Opposition leaders had wanted the voter lists to be revised and the creation of an independent structure to replace the government-appointed electoral commission, to ensure poll transparency.
Civil society organisations and foreign diplomats have tried in vain to get the opposition and government to talk, as Wade refused to open up a dialogue.
Senegal has long been regarded a democratic exception in west Africa, given its regular organisation of pluralistic elections and freedom of expression. It so far remains the only country in the region to have never experienced a coup since independence in 1960.
Only small opposition forces have joined Wade’s coalition in the race for 150 national assembly seats.
Observers warn that voter turnout is key for Wade to safeguard his authority.
"The main issue of the legislative elections is the voter turnout rate," said Babacar Gueye, leader of a collective of 11 civil society groupings.
"If this turnout is significant, rulers will be able snub the opposition.

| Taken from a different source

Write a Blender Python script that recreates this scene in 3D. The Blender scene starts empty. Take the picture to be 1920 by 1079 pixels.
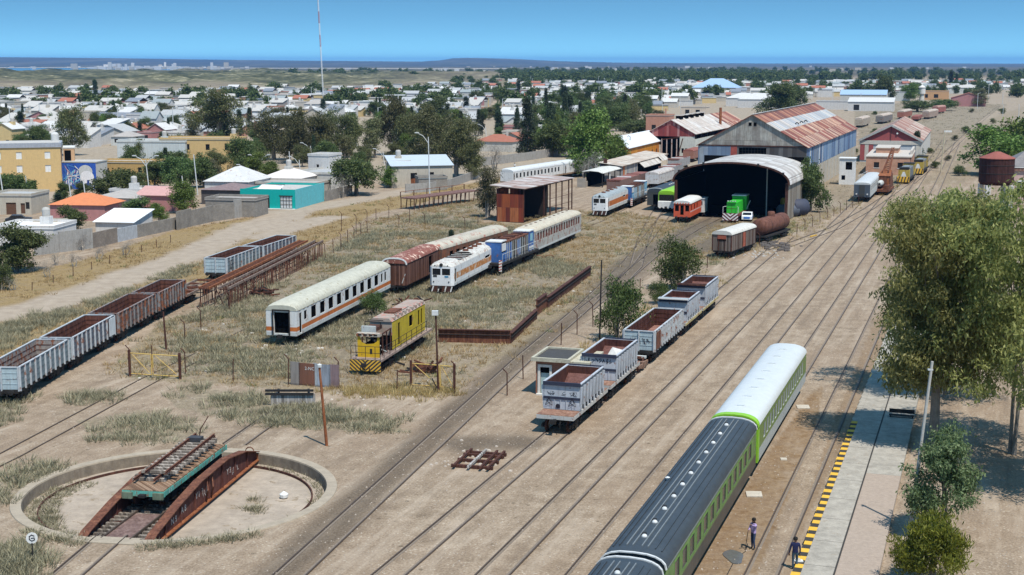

If it is weak, the opposition could be regarded as winners of the arm-wrestling," he said.
And if turnout is low, "Wade could try to widen his power base, by wooing opposition parties to power so as not to have a legitimacy problem," he predicted.
Senegal’s parliamentary elections have been deferred twice already, first from last year so as to run concurrently with the presidential ballot, and then again early this year after electoral authorities upheld a charge of irregularities stemming from the allocation of seats in some constituencies.
More than 4,000 candidates will vie for 150 seats for a new and enlarged national assembly. The last lower house had 120 seats, but a new law allowed it to be expanded by 30 more.
Wade’s PDS already enjoyed a comfortable majority with 90 of the 120 deputies in the outgoing parliament.